Borrowing to pay the costs

For many, the options above are simply insufficient to cover the skyrocketing costs of post-secondary education. In these cases, federal and provincial student loan and grant funding may be available. The Government of Canada has the qualifying criteria and guidelines on its website.

Risks of government student loans

Be mindful that Bankruptcy and Consumer Proposal options will not be available to forgive your children’s student loans for the first seven years after they graduate. They will have to make arrangements with the relevant government agency if they’re unable to repay their student loans which may require significant personal and lifestyle sacrifices.

Risks of financing from private lenders

It’s also important to note that if you co-sign for a student line of credit (which may be forgivable if your child were to file a Bankruptcy or Consumer Proposal), you are fully liable for the full balance owing if they are no longer legally responsible for the debt or cannot pay it.

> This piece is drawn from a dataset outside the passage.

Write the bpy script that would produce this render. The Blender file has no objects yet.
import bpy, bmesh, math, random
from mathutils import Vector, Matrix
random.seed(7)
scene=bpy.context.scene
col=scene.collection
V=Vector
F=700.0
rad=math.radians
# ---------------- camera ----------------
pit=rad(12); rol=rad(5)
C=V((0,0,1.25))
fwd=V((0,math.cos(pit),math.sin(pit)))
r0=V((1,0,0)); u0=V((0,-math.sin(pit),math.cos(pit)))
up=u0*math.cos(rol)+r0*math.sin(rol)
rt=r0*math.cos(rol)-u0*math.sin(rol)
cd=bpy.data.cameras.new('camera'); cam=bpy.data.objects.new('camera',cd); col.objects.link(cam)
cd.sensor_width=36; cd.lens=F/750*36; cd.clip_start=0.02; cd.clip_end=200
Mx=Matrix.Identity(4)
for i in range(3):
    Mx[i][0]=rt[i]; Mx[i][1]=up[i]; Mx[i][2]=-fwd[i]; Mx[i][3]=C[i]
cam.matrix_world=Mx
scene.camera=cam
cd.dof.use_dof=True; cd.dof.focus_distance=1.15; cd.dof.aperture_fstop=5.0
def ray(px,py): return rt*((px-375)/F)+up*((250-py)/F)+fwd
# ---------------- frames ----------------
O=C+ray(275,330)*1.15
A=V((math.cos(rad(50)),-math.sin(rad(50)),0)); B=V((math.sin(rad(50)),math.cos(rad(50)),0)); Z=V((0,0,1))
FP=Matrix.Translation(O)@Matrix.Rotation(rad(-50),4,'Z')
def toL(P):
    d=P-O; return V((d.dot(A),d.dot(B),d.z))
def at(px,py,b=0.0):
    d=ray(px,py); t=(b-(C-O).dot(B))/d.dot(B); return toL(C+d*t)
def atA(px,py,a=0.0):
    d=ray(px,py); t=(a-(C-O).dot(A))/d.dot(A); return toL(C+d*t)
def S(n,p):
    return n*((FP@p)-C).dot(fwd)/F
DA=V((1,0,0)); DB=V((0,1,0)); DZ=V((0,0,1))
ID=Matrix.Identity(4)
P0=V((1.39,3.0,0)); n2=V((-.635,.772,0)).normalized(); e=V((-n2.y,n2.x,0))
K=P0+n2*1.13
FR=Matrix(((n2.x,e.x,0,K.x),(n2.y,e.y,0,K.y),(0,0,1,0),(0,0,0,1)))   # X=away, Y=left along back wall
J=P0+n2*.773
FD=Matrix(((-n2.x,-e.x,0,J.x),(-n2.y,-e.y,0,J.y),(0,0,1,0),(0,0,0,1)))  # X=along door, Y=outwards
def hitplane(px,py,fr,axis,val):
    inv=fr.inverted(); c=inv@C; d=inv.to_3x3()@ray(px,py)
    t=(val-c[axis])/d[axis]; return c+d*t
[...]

Risks of using your own credit vehicles

If you’re considering using your own available credit (credit cards, lines of credit, etc.) it’s imperative you consider your financial situation carefully. Some key questions to ask yourself include:

  • How much debt do I / we already have outstanding?
  • How much interest do I expect to pay on this added debt?
  • How long do we expect to take to pay off this debt?
  • What are my future income prospects like?
  • Are there better alternatives?

Arguably, education is never a bad investment. But it can be a bad debt if it significantly impacts your standard of living and potentially jeopardizes your own retirement and lifestyle goals.

Start early and save often

Get your children to start thinking about their future and speak with them frequently about how you can help them reach their goals together. Virtually all their choices have an associated cost, the key to minimizing them is to begin saving early and creating numerous paths to reduce their impacts along the way.